The eastern Siberia link to the Pacific Ocean will run downstream of Khabarovsk on the Amur River near China after local authorities and environmentalists raised concerns that water supplies may be polluted in an accident, said Mikhail Barkov, a vice president of state oil-pipeline operator Transneft.

The new path will add 120 kilometers to the pipeline, and the time frame for completing the project should not change, Barkov said.
He declined to give a deadline. "Our initial route was no less safe," he said.

President Vladimir Putin already added at least $1 billion in costs to the project in 2006 when he ordered that the first of the pipeline's two stages be moved to circumvent Lake Baikal, the world's largest body of fresh water.

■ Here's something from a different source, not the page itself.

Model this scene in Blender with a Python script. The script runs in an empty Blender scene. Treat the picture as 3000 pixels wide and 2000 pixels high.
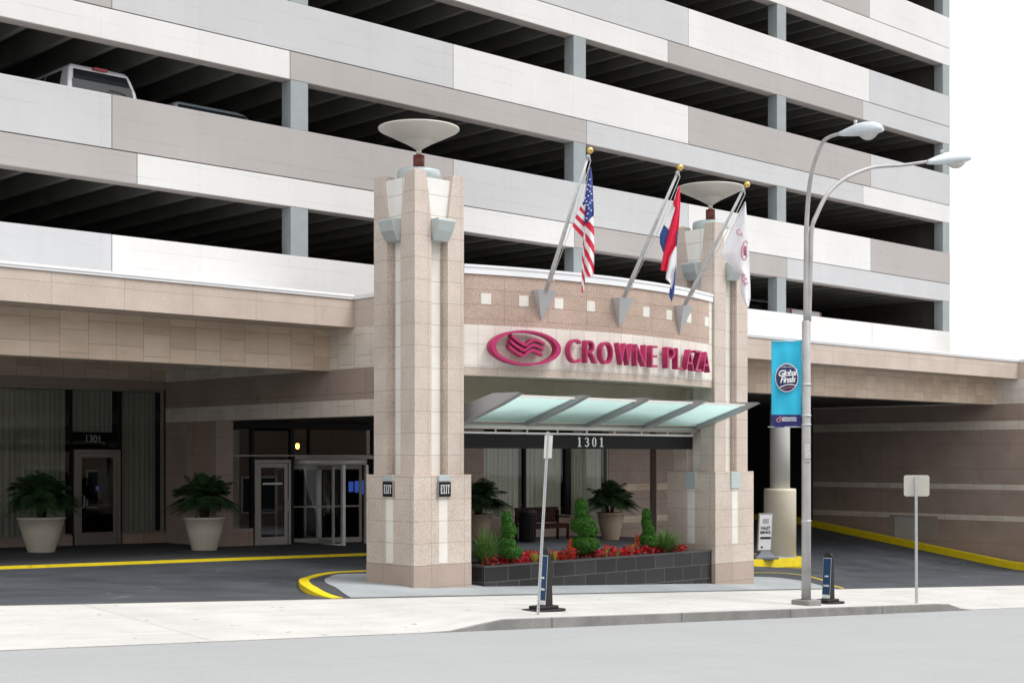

The project's first phase comprises a link from Taishet, in eastern Siberia, to Skovorodino, near the Chinese border, and a refinery near Nakhodka on Russia's Pacific coast.
It will be completed in the fourth quarter of 2009, a year later than planned, Barkov said.

Transneft plans to finish the first phase at a cost of about 303 billion rubles, chief executive Nikolai Tokarev said in March.
The second phase to the coast may cost 330 billion rubles and take four years to build.